John Podesta, a fellow Clinton loyalist, told Politico that Tanden had “drawn a bit more fire from some quarters” than Biden’s other nominees thus far.
The fire he is referring to involves anger from both Republicans and progressives over Tanden being chosen.
Sen. John Cornyn (R-Texas), also a known tweeter, slammed the move as Biden’s “worst nominee so far.”
“I think, in light of her combative and insulting comments about many members of the Senate, mainly on our side of the aisle, that it creates certainly a problematic path,” Cornyn, a member of Senate leadership, said in his initial reaction to the pick.
Cornyn doubled down after learning that Tanden was doing damage control and deleting her tweets, expressing astonishment that the Biden transition team did not consult Senate Republicans.
“It’s pretty crazy to me to think that she can go back and … eliminate all the tweets that she’s sent out over the last, whatever, months, years. And I think it’s really a misstep by the administration. I really am a little surprised, particularly on the OMB nominee that there hadn’t been at least some consultation. I mean, some of these problems can be avoided. And people, you know, saved from the embarrassment,” he told reporters.
Senate Majority Whip John Thune (R-SD) echoed Cornyn’s views: “She’s been pretty partisan in some of her previous positions. And in many cases, with respect to Republican senators who would have to vote on her potential nomination.”
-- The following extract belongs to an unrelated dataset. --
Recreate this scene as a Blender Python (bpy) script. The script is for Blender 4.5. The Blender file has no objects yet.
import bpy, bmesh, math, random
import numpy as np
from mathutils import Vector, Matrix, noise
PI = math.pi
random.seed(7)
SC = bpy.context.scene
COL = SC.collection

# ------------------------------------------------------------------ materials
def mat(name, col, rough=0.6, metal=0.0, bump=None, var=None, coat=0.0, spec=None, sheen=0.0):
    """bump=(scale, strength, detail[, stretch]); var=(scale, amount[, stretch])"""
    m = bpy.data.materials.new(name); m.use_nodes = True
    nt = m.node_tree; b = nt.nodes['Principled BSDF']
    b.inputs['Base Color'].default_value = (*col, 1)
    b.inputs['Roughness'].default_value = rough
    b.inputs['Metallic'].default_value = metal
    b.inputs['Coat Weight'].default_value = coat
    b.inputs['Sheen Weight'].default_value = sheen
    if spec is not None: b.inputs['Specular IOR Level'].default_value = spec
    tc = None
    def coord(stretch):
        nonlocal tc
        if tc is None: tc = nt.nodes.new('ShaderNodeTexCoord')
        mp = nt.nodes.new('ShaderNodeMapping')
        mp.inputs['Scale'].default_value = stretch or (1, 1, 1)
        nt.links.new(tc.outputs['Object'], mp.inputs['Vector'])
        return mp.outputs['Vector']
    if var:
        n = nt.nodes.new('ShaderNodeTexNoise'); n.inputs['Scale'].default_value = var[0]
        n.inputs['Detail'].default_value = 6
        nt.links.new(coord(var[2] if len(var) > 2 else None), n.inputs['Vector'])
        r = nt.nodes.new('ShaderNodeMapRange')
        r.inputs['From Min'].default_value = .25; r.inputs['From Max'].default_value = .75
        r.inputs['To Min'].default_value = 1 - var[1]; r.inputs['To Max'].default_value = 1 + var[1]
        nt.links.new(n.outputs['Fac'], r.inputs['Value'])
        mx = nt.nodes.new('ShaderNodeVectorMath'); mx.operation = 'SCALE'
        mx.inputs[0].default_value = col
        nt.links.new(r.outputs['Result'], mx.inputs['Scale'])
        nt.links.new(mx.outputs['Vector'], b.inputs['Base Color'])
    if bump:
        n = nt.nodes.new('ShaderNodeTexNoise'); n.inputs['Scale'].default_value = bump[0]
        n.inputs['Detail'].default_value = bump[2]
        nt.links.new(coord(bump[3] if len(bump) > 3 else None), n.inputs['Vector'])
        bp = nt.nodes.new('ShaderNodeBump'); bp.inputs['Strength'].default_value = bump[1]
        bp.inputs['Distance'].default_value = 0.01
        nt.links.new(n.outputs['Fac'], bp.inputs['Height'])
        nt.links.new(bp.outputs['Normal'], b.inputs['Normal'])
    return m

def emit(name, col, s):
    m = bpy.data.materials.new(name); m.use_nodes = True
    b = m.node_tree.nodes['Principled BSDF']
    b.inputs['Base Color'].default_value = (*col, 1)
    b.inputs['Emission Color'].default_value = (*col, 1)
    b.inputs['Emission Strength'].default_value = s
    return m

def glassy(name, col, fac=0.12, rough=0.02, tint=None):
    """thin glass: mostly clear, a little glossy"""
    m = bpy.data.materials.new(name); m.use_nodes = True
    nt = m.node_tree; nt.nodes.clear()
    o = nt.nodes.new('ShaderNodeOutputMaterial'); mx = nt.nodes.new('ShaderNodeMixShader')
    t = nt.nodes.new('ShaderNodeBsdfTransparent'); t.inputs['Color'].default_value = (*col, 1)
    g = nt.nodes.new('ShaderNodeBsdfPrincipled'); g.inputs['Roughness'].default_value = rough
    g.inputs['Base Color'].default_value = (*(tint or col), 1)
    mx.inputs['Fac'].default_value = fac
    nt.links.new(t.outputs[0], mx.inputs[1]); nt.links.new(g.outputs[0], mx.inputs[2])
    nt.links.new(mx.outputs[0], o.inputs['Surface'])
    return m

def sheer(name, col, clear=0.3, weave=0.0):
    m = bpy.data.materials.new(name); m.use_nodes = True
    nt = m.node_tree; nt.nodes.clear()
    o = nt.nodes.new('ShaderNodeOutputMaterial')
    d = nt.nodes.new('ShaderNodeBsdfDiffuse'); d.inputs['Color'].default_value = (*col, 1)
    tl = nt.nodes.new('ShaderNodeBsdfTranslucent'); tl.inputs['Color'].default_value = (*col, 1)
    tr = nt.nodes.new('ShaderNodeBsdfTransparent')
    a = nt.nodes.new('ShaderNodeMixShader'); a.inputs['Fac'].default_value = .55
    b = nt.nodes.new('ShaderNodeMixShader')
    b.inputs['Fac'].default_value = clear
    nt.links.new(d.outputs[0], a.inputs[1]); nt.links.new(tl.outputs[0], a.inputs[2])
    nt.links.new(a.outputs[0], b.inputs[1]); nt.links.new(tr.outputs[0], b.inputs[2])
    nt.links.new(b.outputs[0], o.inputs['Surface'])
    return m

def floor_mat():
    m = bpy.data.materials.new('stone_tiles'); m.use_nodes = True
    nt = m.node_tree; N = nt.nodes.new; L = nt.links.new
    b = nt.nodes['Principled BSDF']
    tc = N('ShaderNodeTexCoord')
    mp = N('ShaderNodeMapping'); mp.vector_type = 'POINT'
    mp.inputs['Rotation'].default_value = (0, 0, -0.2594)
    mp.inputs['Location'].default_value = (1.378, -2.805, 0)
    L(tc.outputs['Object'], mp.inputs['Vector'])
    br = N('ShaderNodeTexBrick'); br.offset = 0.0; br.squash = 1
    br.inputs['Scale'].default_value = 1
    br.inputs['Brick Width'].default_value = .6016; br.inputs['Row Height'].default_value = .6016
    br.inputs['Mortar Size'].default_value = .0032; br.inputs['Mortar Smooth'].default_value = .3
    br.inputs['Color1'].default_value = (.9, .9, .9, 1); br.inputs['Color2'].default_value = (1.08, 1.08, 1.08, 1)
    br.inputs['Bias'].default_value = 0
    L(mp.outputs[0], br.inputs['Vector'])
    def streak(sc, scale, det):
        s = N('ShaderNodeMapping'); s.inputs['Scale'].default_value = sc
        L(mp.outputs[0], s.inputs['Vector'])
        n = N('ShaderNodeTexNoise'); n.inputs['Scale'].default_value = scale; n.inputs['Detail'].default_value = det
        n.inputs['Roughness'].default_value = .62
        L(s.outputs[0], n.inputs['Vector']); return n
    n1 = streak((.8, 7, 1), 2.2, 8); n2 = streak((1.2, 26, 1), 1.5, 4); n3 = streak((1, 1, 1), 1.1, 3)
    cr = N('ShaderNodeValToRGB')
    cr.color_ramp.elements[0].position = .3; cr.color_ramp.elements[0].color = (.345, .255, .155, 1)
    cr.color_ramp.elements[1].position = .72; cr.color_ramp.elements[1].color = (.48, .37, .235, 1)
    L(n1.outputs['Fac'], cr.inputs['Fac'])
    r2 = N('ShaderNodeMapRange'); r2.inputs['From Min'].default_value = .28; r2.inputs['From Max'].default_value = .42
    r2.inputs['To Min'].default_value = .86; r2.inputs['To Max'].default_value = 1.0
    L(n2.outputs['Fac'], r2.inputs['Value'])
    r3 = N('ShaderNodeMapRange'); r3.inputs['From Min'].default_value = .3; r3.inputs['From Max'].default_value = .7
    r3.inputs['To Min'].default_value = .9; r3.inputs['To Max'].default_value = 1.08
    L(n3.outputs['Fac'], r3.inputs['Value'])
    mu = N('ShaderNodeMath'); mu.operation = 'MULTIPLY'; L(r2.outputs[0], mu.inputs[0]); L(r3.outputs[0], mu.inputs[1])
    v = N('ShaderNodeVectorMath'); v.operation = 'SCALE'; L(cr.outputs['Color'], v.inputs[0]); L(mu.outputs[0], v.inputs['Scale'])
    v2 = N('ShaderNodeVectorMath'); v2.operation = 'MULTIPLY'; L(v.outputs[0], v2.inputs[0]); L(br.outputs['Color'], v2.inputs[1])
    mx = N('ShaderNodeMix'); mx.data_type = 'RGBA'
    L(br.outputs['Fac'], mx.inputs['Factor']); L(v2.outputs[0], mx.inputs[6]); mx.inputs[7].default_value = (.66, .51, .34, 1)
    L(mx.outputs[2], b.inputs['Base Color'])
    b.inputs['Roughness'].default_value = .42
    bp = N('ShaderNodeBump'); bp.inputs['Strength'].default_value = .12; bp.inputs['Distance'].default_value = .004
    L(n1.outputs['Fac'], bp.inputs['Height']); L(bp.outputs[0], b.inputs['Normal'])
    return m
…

He refused to commit when pressed whether the nominee would receive a floor vote if Republicans keep control of the upper chamber of Congress.
Speaking to the New York Times, Sen. Kevin Cramer (R-ND) said that while he understood that this particular agency was known for the occasional partisan pick, Tanden went beyond that.
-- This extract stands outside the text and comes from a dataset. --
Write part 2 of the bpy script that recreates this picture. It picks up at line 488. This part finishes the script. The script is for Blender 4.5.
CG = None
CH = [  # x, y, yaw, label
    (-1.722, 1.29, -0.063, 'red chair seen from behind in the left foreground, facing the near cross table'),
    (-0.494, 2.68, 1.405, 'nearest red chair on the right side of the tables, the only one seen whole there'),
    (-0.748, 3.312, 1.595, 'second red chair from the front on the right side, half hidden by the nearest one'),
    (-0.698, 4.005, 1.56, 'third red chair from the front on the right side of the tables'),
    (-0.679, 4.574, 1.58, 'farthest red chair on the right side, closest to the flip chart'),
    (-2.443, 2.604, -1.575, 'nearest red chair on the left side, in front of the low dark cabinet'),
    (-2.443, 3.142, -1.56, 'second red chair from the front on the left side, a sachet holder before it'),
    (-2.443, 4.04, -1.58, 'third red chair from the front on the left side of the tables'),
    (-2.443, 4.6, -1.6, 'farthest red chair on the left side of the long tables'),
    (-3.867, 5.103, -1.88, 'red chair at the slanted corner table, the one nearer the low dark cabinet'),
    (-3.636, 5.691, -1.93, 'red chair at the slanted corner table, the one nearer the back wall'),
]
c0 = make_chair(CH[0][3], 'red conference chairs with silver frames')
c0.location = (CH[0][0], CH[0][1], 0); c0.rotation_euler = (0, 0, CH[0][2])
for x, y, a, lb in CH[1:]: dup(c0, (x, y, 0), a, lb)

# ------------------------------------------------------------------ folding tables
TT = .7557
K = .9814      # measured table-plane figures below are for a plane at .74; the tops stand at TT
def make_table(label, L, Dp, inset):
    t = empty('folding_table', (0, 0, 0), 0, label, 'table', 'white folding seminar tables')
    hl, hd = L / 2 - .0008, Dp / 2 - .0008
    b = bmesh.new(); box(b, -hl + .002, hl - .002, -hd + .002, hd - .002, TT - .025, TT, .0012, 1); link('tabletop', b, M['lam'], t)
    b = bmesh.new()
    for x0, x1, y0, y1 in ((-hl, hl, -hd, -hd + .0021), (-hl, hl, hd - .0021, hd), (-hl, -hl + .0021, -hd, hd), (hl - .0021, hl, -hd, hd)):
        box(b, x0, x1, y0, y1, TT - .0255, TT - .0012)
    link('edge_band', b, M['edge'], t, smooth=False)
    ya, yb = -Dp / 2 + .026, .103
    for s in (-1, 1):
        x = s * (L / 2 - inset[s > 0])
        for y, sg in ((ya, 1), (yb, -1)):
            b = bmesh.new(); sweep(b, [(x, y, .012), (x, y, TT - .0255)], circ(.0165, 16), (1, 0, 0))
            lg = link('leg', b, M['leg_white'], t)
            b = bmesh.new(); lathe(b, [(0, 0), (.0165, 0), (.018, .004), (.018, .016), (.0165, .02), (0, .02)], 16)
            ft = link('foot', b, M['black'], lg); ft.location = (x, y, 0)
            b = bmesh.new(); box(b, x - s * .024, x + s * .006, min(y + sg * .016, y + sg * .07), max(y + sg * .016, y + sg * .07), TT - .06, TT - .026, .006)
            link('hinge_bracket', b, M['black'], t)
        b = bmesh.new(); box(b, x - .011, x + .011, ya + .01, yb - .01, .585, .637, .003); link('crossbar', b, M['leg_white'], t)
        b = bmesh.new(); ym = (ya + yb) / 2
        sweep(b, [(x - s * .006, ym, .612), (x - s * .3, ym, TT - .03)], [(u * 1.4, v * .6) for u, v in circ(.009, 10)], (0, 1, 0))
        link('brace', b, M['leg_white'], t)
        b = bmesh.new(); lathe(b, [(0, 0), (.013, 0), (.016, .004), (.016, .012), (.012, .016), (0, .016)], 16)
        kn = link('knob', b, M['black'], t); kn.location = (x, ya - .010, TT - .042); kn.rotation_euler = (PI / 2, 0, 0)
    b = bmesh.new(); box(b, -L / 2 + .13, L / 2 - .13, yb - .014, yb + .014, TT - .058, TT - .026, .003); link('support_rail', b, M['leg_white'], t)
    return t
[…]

“OMB seems to attract ideological folks, but she’s not just a liberal ideologue, she’s a partisan activist who’s gone after senators of the majority party. She seems to have chosen a path that doesn’t lead to a Senate-confirmed office,” the North Dakota Republican said.
In a tweet, Sen. Tom Cotton (R-Ark.) slammed Tanden as “a partisan hack who called Susan Collins ‘the worst’ for OMB.”
“Biden said he wanted to unify the country…So much for unity,” he added.
Collins, meanwhile, demurred when asked about Tanden and her social media use, saying to reporters, “I did not know her, much about her, but I’ve heard that she’s a very prolific user of Twitter. I really don’t have anything further to say.”
Even a Democrat, Sen. Mazie Hirono of Hawaii, expressed doubt that a GOP-led Senate could push Tanden’s nomination through.
“If we don’t take back the Senate, that might be a challenge. But let’s see what happens. I don’t know how many Republicans are really going to go after someone that has the kind of background and experience she has to deal with all the policy implementation that OMB does,” Hirono remarked.